→ Written task: Take the lines from the beginning of the material through the line containing "-.55, .78)).to_track_quat('Z', 'Y').to_euler()" and retype them exactly, leaving the pictures out.

--- START Provided material ---

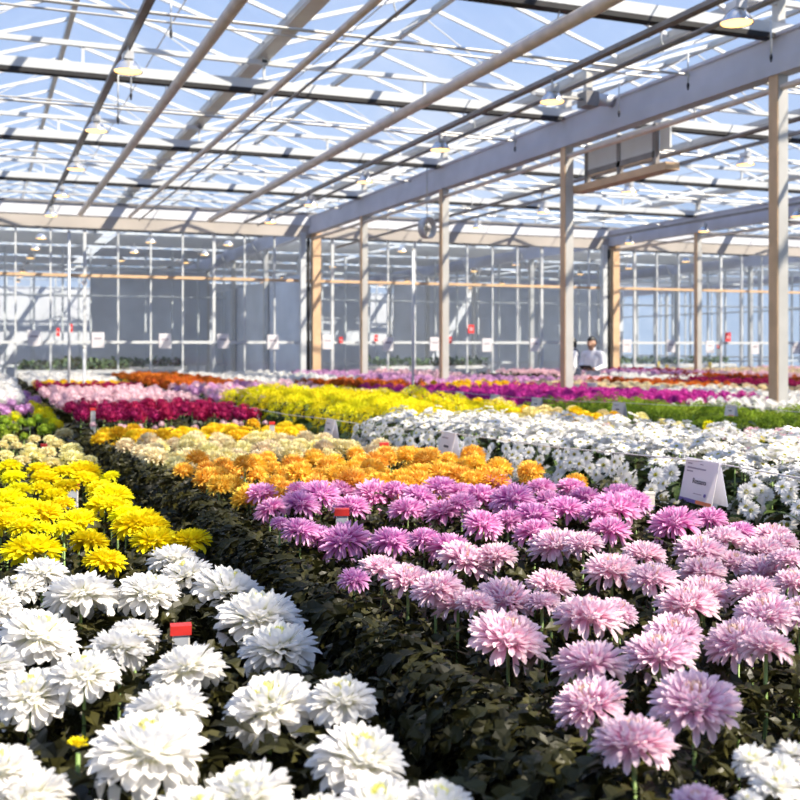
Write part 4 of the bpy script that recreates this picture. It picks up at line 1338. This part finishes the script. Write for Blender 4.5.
p = at_depth(593, 346, 22.3); p.z = 0
A1 = {'a': ((.02, .26, 1.17), (.22, .15, 1.10), (.29, .10, 1.11)), 'b': ((.03, -.26, 1.16), (.24, -.13, 1.13), (.31, -.08, 1.14))}
ang = face_dir(.55, .85)
person(p, ang, 'person in white shirt and dark trousers looking down at a tablet', M['shirt'], A1)
tb = thing('tablet', 'black tablet held by the person in the white shirt', 'tablet', p + Vector((math.cos(ang) * .37, math.sin(ang) * .37, 1.15)), ang)
obj('casing', MB().box((-.09, -.13, -.006), (.09, .13, .006)).mesh('casing', M['tablet']), tb, (0, 0, 0), (0, -.5, 0))
obj('screen', MB().box((-.08, -.12, .006), (.08, .12, .0075)).mesh('screen', M['stake_grey']), tb, (0, 0, 0), (0, -.5, 0))
p = at_depth(575, 346, 23.2); p.z = 0
A2 = {'a': ((-.02, .25, 1.15), (.06, .24, .92), (.08, .23, .84)), 'b': ((-.02, -.25, 1.15), (.06, -.24, .92), (.08, -.23, .84))}
person(p, face_dir(.9, -.3), 'person in navy vest over a pale shirt half hidden by the steel post', M['shirt'], A2, M['vest'])

# ------------------------------------------------------------------ light, sky, camera
sun = bpy.data.lights.new('sun', 'SUN')
sun.energy = 9.5; sun.angle = .02; sun.color = (1.0, .87, .70)
so = bpy.data.objects.new('sun', sun); COL.objects.link(so)
so.rotation_euler = Vector((.50, -.55, .78)).to_track_quat('Z', 'Y').to_euler()

wd = bpy.data.worlds.new('sky'); S.world = wd
wd.use_nodes = True
nt = wd.node_tree; nt.nodes.clear(); L = nt.links.new
tc = nt.nodes.new('ShaderNodeTexCoord'); sp = nt.nodes.new('ShaderNodeSeparateXYZ')
L(tc.outputs['Generated'], sp.inputs[0])
rp = nt.nodes.new('ShaderNodeValToRGB')
rp.color_ramp.elements[0].color = (.62, .75, .95, 1); rp.color_ramp.elements[0].position = 0
rp.color_ramp.elements[1].color = (.20, .40, .90, 1); rp.color_ramp.elements[1].position = .7
L(sp.outputs['Z'], rp.inputs[0])
nz = nt.nodes.new('ShaderNodeTexNoise'); nz.inputs['Scale'].default_value = 3.0; nz.inputs['Detail'].default_value = 6
L(tc.outputs['Generated'], nz.inputs['Vector'])
cr = nt.nodes.new('ShaderNodeMapRange'); cr.inputs['From Min'].default_value = .5; cr.inputs['From Max'].default_value = .75; cr.inputs['To Max'].default_value = .6
L(nz.outputs['Fac'], cr.inputs['Value'])
mx = nt.nodes.new('ShaderNodeMixRGB'); mx.inputs[2].default_value = (.95, .96, 1, 1)
L(cr.outputs['Result'], mx.inputs[0]); L(rp.outputs[0], mx.inputs[1])
bg = nt.nodes.new('ShaderNodeBackground'); bg.inputs['Strength'].default_value = .82
L(mx.outputs[0], bg.inputs['Color'])
wo = nt.nodes.new('ShaderNodeOutputWorld'); L(bg.outputs[0], wo.inputs['Surface'])

cam = bpy.data.cameras.new('camera')
cam.sensor_width = 36; cam.sensor_fit = 'HORIZONTAL'; cam.lens = 36 * F / 800
cam.shift_y = -(400 - HY) / 800
cam.clip_start = .05; cam.clip_end = 300
cam.dof.use_dof = True; cam.dof.focus_distance = 2.7; cam.dof.aperture_fstop = 6.5
co = bpy.data.objects.new('camera', cam); COL.objects.link(co)
co.location = (0, 0, ZC)
co.rotation_euler = (PI / 2, 0, -TH)
S.camera = co

S.cycles.max_bounces = 8
S.cycles.transparent_max_bounces = 40
S.cycles.use_denoising = True
S.cycles.sample_clamp_indirect = 6
S.view_settings.view_transform = 'Standard'
S.view_settings.look = 'None'
S.view_settings.exposure = 0.3
S.view_settings.gamma = 1.0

--- END Provided material ---

→ Solved problem:
Write part 4 of the bpy script that recreates this picture. It picks up at line 1338. This part finishes the script. Write for Blender 4.5.
p = at_depth(593, 346, 22.3); p.z = 0
A1 = {'a': ((.02, .26, 1.17), (.22, .15, 1.10), (.29, .10, 1.11)), 'b': ((.03, -.26, 1.16), (.24, -.13, 1.13), (.31, -.08, 1.14))}
ang = face_dir(.55, .85)
person(p, ang, 'person in white shirt and dark trousers looking down at a tablet', M['shirt'], A1)
tb = thing('tablet', 'black tablet held by the person in the white shirt', 'tablet', p + Vector((math.cos(ang) * .37, math.sin(ang) * .37, 1.15)), ang)
obj('casing', MB().box((-.09, -.13, -.006), (.09, .13, .006)).mesh('casing', M['tablet']), tb, (0, 0, 0), (0, -.5, 0))
obj('screen', MB().box((-.08, -.12, .006), (.08, .12, .0075)).mesh('screen', M['stake_grey']), tb, (0, 0, 0), (0, -.5, 0))
p = at_depth(575, 346, 23.2); p.z = 0
A2 = {'a': ((-.02, .25, 1.15), (.06, .24, .92), (.08, .23, .84)), 'b': ((-.02, -.25, 1.15), (.06, -.24, .92), (.08, -.23, .84))}
person(p, face_dir(.9, -.3), 'person in navy vest over a pale shirt half hidden by the steel post', M['shirt'], A2, M['vest'])

# ------------------------------------------------------------------ light, sky, camera
sun = bpy.data.lights.new('sun', 'SUN')
sun.energy = 9.5; sun.angle = .02; sun.color = (1.0, .87, .70)
so = bpy.data.objects.new('sun', sun); COL.objects.link(so)
so.rotation_euler = Vector((.50, -.55, .78)).to_track_quat('Z', 'Y').to_euler()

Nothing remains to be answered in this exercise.